Market Preview: Profits are Not a Pipe Dream

US - In this week's Market Preview from National Hog Farmer magazine, Steve Meyer discusses profits.
calendar icon 8 February 2011
clock icon 5 minute read

You can make $30/head. Sounds like a pipe dream with cash corn over $6.55/bu. in Omaha and corn futures bumping $7/bu. on the July contract. Add in cash soybean meal over $370, basis Illinois and meal futures near $390 and the mountain just gets higher. But Friday’s futures markets would allow producers whose production parameters match those of average Iowa farrow-to-finish operations (Figure 1; according to Shane Ellis and colleagues at Iowa State University’s [ISU] Department of Economics) to lock in profits of $29.82/head for pigs to be sold in May.

Granted, it’s not exactly $30 and it’s only for one month, but my point is that things are certainly not all gloom and doom. Friday’s corn, soybean and Lean Hogs (LH) futures prices would give ISU’s average farrow-to-finish operation an average profit of $7.20/head for 2011. Again, it’s not the $22 and $25/head received in 2004 and 2005, but it is a far cry from the losses of $22 and $26/head in 2008 and 2009. And, it is much closer to last year’s $10.29/head than we have been since last summer!

I don’t like the cost situation we are in any better than any of you do. I still think it is contrived and unfair. But as I have written in the past, it is what it is and professionals must deal with the world as it is instead of as they would like it to be.

And the world we are dealing with now could be a lot worse.
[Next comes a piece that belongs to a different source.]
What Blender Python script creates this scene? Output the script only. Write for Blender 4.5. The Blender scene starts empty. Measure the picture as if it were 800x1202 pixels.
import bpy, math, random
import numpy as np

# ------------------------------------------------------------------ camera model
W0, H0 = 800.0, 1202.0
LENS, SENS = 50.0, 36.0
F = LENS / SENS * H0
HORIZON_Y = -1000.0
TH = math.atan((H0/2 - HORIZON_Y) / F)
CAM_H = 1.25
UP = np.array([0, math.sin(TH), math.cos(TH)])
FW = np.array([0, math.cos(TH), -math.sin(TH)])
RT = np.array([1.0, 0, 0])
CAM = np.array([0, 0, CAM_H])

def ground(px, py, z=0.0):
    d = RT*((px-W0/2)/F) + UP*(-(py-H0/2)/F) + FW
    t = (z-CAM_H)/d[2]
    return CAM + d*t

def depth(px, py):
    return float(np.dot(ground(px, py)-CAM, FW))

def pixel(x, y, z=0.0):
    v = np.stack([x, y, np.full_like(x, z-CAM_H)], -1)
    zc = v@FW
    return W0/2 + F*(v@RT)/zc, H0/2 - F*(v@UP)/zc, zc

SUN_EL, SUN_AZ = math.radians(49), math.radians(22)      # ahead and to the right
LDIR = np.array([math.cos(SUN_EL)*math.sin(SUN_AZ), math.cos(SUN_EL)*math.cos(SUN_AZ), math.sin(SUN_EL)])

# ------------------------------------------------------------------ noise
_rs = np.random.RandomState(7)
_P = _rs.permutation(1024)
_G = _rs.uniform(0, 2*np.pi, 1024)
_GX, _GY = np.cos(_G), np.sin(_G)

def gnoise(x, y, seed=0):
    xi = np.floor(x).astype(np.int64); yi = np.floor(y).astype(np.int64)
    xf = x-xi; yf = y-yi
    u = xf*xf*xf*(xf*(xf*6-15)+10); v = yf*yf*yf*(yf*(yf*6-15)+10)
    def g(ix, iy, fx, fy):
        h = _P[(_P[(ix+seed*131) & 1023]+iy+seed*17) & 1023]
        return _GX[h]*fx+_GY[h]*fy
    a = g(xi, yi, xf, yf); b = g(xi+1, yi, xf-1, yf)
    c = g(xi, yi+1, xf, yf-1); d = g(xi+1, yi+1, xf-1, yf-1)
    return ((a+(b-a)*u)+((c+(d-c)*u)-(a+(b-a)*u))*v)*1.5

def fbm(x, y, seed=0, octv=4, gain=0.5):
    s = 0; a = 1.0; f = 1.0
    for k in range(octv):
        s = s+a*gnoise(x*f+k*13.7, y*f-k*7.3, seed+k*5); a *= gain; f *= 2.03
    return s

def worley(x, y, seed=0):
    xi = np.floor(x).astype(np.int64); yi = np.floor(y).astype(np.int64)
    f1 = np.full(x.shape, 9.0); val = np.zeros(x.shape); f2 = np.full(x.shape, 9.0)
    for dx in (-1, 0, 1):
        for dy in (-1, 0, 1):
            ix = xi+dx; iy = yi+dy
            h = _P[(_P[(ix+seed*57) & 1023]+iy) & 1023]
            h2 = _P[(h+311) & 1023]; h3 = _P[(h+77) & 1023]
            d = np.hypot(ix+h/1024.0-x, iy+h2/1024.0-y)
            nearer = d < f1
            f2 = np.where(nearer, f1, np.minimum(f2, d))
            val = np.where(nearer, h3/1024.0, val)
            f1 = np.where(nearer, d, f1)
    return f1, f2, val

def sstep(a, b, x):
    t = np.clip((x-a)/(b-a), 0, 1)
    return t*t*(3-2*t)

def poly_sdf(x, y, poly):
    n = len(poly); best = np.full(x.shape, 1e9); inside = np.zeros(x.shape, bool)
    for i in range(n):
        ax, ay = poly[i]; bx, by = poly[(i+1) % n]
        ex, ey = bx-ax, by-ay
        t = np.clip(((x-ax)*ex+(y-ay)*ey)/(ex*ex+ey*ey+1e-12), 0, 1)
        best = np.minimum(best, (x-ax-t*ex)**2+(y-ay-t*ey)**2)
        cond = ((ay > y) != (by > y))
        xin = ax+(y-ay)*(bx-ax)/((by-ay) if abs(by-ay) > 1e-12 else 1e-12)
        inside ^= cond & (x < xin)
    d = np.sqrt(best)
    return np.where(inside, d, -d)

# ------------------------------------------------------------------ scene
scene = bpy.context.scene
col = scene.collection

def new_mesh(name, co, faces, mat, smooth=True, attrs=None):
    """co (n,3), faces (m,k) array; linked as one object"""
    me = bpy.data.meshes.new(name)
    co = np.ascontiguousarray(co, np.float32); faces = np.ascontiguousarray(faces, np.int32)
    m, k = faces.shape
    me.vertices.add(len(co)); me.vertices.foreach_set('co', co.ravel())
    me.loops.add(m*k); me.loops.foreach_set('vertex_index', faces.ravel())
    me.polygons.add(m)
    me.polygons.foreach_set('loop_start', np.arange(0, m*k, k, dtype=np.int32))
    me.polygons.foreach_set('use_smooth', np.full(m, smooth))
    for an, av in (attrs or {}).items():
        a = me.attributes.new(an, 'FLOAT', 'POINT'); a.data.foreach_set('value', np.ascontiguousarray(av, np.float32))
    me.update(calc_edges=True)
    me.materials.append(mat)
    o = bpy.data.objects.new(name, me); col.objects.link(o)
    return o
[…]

Chicago Mercantile Exchange (CME) Lean Hogs futures set new records again last week with the June contract trading at nearly $101/cwt., carcass. Further, that trade isn’t a “year-ahead“ pipe dream like it was the first time we touched $100/cwt. back in 2008. This one is close enough at hand that we have real supply data, can see what our competition is likely to do, and can observe demand conditions in the marketplace. We actually have some data for June 2011, and the market says $100 hogs are a possibility.

Futures Markets for Real

Futures markets are more than predictions of future prices. The prices you see quoted today are actually offers from a buyer that are accepted by a seller. Yes, they are for future delivery, but they are price offers nonetheless. And since futures prices in the delivery period are correlated with cash prices, they constitute a price that you can “lock in“ subject to the variability of the price basis – the difference between futures and cash prices – during that delivery period.

Is the basis right? Is it fair? The answers do not matter. Don’t get hung up on them. After allowing for the “normal“ basis of the past, is the price good enough to provide you with an acceptable profit? That is the only question that matters.

Might profits be larger in this summer’s cash market? That is certainly a possibility and, in fact, the trend of LH futures prices at present suggests that “the market“ has yet to run out of steam. But the point is that the markets are offering profits and producers must be prepared to act when the profits offered are a) large enough to provide a good, yet reasonable, return on capital, and b) possibly the best they are going to get given current information.

Be Prepared

Have you thought about what those levels are for each month of 2011? Do you have a written plan for making such decisions? Do you have the data necessary to make an informed decision? Have you talked to your lender about the capital that such a decision may require? If not, then you are not, in my opinion, ready to handle the levels of risk that will be posed to you over the coming years.

There are a lot of things that I do not like about the current market situation. But most of them are completely out of my control. I think the same applies to many of you. It is difficult to focus on the things you can control when you see these “outside factors“ day in and day out. The difficulty increases when our emotions get involved. But focusing on what you can control is critical at the present time.

You are deciding every day whether to accept or reject a bona-fide offer for every hog you will sell this year. The price is not precise due to basis uncertainty, but basis risk is still smaller than price risk and that is the value of a futures market for producers.